Ekonomist Cihad Yazigi, “Suriye, İran'dan borçla petrol alıyor ancak piyasalarda bunu nakit olarak satıyor. Dolayısıyla İran'ın Suriye'ye petrol ihracatındaki yavaşlama, Şam'ın nakit kaynaklarının kurumasına yol açıyor” değerlendirmesini yaptı.
Suriye Petrol Bakanı Bessam Tama, geçen kasım ayında ülke medyasına yaptığı konuşmada, yakıt maddelerindeki düşüşü, Batılı ülkelerin yaptırımlarına ve petrol teslimatının gecikmesine bağlarken gecikmenin sebeplerine dair herhangi bir açıklama yapmadı.

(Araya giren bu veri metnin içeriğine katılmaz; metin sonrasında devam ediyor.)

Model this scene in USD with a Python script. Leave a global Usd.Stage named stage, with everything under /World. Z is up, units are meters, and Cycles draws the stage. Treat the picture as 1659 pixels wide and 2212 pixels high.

Silahlı grupların kontrolündeki bölgelerde durum nasıl?
Suriye'nin kuzeybatısındaki İdlib vilayetinde kendilerini muhalif olarak tanıtan silahlı grupların kontrolündeki kamplarda yaşayanlar, her yıl soğuk havaya maruz kalıyor.

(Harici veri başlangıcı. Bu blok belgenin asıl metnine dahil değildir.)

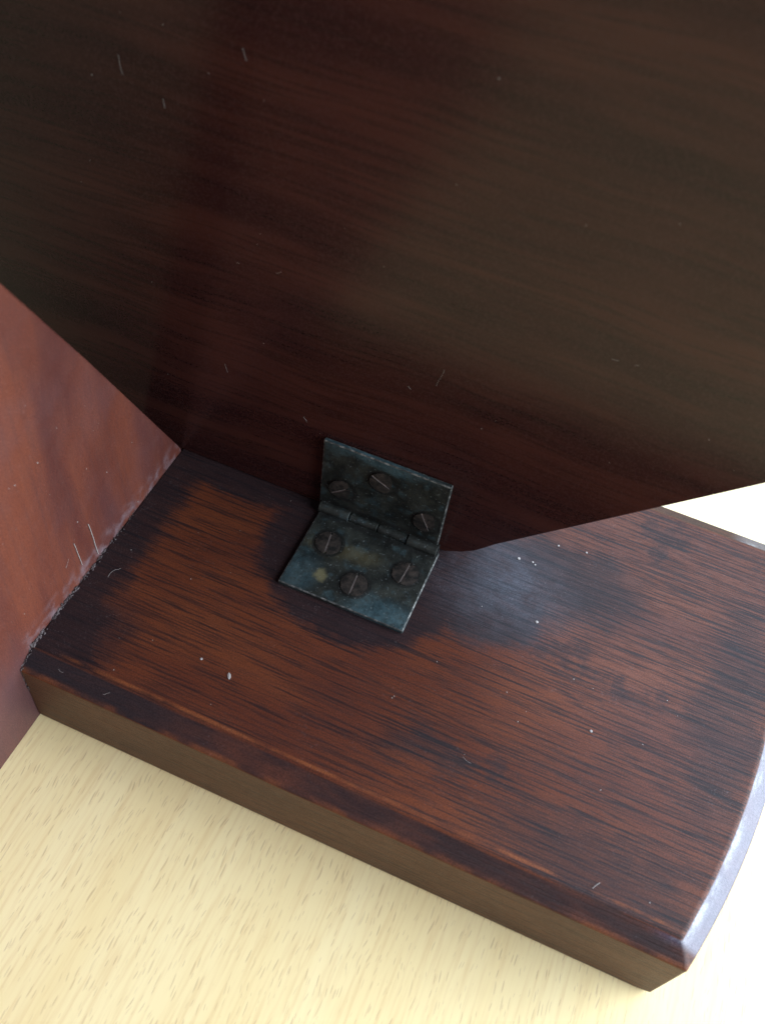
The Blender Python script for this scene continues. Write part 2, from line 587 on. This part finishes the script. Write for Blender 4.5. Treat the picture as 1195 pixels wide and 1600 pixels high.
for bx in (box(hx + 0.06, hx + hl + 0.06, P - LW - 0.07, yb, T + 0.004, T + lt),
           box(hx - 0.06, hx + hl - 0.06, P - lt, P - 0.004, zb, T + LZ)):
    o = bevel(link("leaf", bx, M['hinge'], hinge), 0.035, 2)
    o.data.materials.append(M['edge'])
    o.modifiers[0].material = 1
cuts = [0.0, 0.26, 0.50, 0.745, 1.0]
for i, (a, b) in enumerate(zip(cuts, cuts[1:])):
    bm = bmesh.new()
    r = rb * 1.05 if i in (0, 3) else rb * 0.78
    n = 20
    prof = [(yb + r * math.cos(2 * math.pi * j / n), zb + r * math.sin(2 * math.pi * j / n)) for j in range(n)]
    prism(bm, prof, 'x', hx + a * hl + 0.015, hx + b * hl - 0.015)
    bevel(link("knuckle", bm, M['hinge'], hinge), 0.02, 2, 40)
bm = bmesh.new()
prism(bm, [(yb + 0.09 * math.cos(j * math.pi / 6), zb + 0.09 * math.sin(j * math.pi / 6)) for j in range(12)], 'x', hx - 0.01, hx + hl + 0.01)
link("pin", bm, M['hinge'], hinge)


def screw_mesh(r=0.40, slot=0.030, rise=0.018):
    """low domed countersunk head with a straight slot cut across it, axis +Z"""
    bm = bmesh.new()
    depth = 0.018
    xs = [-1, -0.75, -0.5, -0.25, 0, 0.25, 0.5, 0.75, 1]
    cols = [-r, -r * 0.8, -r * 0.5, -slot, -slot * 0.99, slot * 0.99, slot, r * 0.5, r * 0.8, r]
    grid = []
    for c in cols:
        hgt = math.sqrt(max(0.0, r * r - c * c))
        row = []
        for t in xs:
            y = t * hgt
            q = (c * c + y * y) / (r * r)
            z = rise * (1 - q) + 0.012
            if abs(c) < slot:
                z -= depth
            row.append(bm.verts.new((c, y, z)))
        grid.append(row)
    for a, b in zip(grid, grid[1:]):
        for j in range(len(xs) - 1):
            try:
                bm.faces.new((a[j], b[j], b[j + 1], a[j + 1]))
            except ValueError:
                pass
    n = 28
    lo = [bm.verts.new((r * 1.005 * math.cos(2 * math.pi * j / n), r * 1.005 * math.sin(2 * math.pi * j / n), -0.04)) for j in range(n)]
    hi = [bm.verts.new((r * 1.005 * math.cos(2 * math.pi * j / n), r * 1.005 * math.sin(2 * math.pi * j / n), 0.014)) for j in range(n)]
    for j in range(n):
        bm.faces.new((lo[j], lo[(j + 1) % n], hi[(j + 1) % n], hi[j]))
    bmesh.ops.remove_doubles(bm, verts=bm.verts[:], dist=0.0008)
    return bm


first = link("screw", screw_mesh(), M['screw'], hinge)
first.data.materials.append(M['slot'])
for p in first.data.polygons:
    if abs(p.center.x) < 0.03 * CM:
        p.material_index = 1
spots = list(zip(SCREWS, ['low'] * 3 + ['up'] * 3, [8, 4, -4, 60, 25, -50]))
for i, (q, w, a) in enumerate(spots):
    s = first if i == 0 else first.copy()
    if i:
        COL.objects.link(s)
        s.parent = hinge
    s.location = Vector(q) * CM
    e = Matrix.Rotation(math.radians(a), 4, 'Z')
    if w == 'up':
        e = Matrix.Rotation(math.radians(90), 4, 'X') @ Matrix.Rotation(math.radians(5), 4, 'Y') @ e
    s.rotation_euler = e.to_euler()

# ------------------------------------------------------------------ dust, fibres and flakes lying on the wood
bm = bmesh.new()


def speck(q, r, flat='z', stretch=1.0):
    mtx = Matrix.Translation(Vector(q))
    sc = {'x': (0.35, 1, stretch), 'y': (stretch, 0.35, 1), 'z': (stretch, 1, 0.45)}[flat]
    m = mtx @ Matrix.Rotation(random.uniform(0, 6.28), 4, flat.upper()) @ Matrix.Diagonal((*[c * r for c in sc], 1))
    bmesh.ops.create_icosphere(bm, subdivisions=1, radius=1.0, matrix=m)


def fibre(q, length, ang, flat, rad=0.008, curl=0.5):
    p = Vector(q)
    pts = [p.copy()]
    n = 6
    for i in range(n):
        ang += random.uniform(-curl, curl)
        a, b = math.cos(ang) * length / n, math.sin(ang) * length / n
        d = {'x': Vector((0, a, b)), 'y': Vector((a, 0, b)), 'z': Vector((a, b, 0))}[flat]
        p = p + d
        pts.append(p.copy())
    tube(bm, pts, [rad] * len(pts), 4)


zt = T + 0.012
for x, y, r in [(4.13, 2.15, 0.042), (14.24, 4.64, 0.045), (10.85, 9.1, 0.05), (11.27, 9.16, 0.035), (11.36, 9.1, 0.03),
                (11.97, 7.22, 0.05), (12.66, 10.24, 0.035), (11.81, 10.1, 0.035)]:
    speck((x, y, zt), r)
for x, y, r, s in [(5.02, 2.02, 0.05, 2.2)]:
    speck((x, y, zt), r, 'z', s)
fibre((15.27, 0.76, zt + 0.01), 0.24, 1.15, 'z', 0.008, 0.1)
fibre((0.02, 3.62, 4.75), 1.5, -1.48, 'x', 0.012, 0.06)
fibre((0.02, 2.95, 4.70), 1.1, -1.52, 'x', 0.010, 0.06)
for i in range(30):
    x, y = random.uniform(0.3, 18), random.uniform(0.8, 8.0 if random.random() < .7 else 12)
    if x > 17 or (4.5 < x < 8.9 and 5 < y):
        continue
    speck((x, y, zt), random.uniform(0.007, 0.017), 'z', random.uniform(1, 2))
for i in range(2):
    x, y = random.uniform(0.5, 16), random.uniform(0.9, 4.8)
    fibre((x, y, zt), random.uniform(0.15, 0.5), random.uniform(0, 6.28), 'z', 0.0035)
for i in range(20):
    y = random.uniform(-1, 6)
    speck((0.004, y, random.uniform(T + 0.2, 3.4 + (8.2 - y) * 1.5)), random.uniform(0.008, 0.022), 'x')
for i in range(1):
    y = random.uniform(-0.5, 5)
    fibre((0.006, y, random.uniform(4, 3.6 + (8.2 - y) * 1.3)), random.uniform(0.2, 0.6), random.uniform(0, 6.28), 'x', 0.0035)
yp = P - 0.006
for x, z, l, a in [(-0.55, 15.16, 0.7, -1.6), (0.45, 14.5, 0.35, -1.0), (2.38, 16.1, 0.4, -1.5), (3.15, 11.0, 0.3, 0.4),
                   (1.65, 7.4, 0.5, -1.1), (7.62, 9.9, 1.0, -1.7), (11.2, 11.86, 0.25, 0), (11.7, 11.9, 0.15, 0),
                   (4.05, 6.5, 0.35, -1.2), (2.1, 10.9, 0.15, 0.2), (6.9, 8.9, 0.2, 2.2)]:
    fibre((x, yp, z), l * 0.6, a, 'y', 0.002, 0.4)
for i in range(25):
    speck((random.uniform(-3, 15), yp, random.uniform(5.5, 17)), random.uniform(0.006, 0.013), 'y')
for i in range(2):                                            # lint caught in the front arris of the base
    fibre((random.uniform(0.3, 3.5), random.uniform(0.15, 0.6), T - 0.14), random.uniform(0.1, 0.5), random.uniform(0, 6.28), 'z', 0.0035, 0.8)
dust = link("dust", bm, M['dust'])
dust["kind"] = "stuff"
dust["label"] = "pale dust specks and fibres lying on the wooden stand"
dust["category"] = "dust"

Aynı şekilde, Ukrayna savaşından kaynaklı olarak insani yardımlardaki düşüş ve fiyat artışları da bölge sakinlerini olumsuz etkiliyor.
Halk, yakıta ulaşmak için İblib’de uzun kuyruklar oluşturuyor.
Öte yandan, Rusya ile diğer uluslararası aktörler arasında, Türkiye'den Suriye'ye Bab el-Hava Sınır Kapısı üzerinden sağlanan insani yardım teslimatının uzatılması konusunda yeniden bir anlaşmazlık yaşandı.
İnsani yardımların teslim süresi önümüzdeki salı sona eriyor. BM Güvenlik Konseyi’nin, bu tarihten bir gün önce sürenin uzatılmasını oylaması planlanıyor. Rusya, Şam dışına gönderilen yardımların silahlı gruplan tarafından kötüye kullanıldığını düşündüğünden tüm yardımların Şam üzerinden diğer bölgelere dağıtılmasını talep ediyor. Uluslararası toplum ise hükûmetin kontrolü altındaki bölgelere yeterli insanı sağlamış değil.
İnsan hakları örgütleri, sınır kapılarından ulaştırılan yardımların durması hâlinde durumun daha kötüye gideceğine işaret ediyor.
Azalan insani yardımlara dikkat çeken Uluslararası Kurtarma Komitesi'nin (IRC) Suriye Direktörü Tanya Evans, “Yapılan insani yardımlar azalırken yakıt ve gıda fiyatları istikrarlı olarak artıyor” şeklinde konuştu.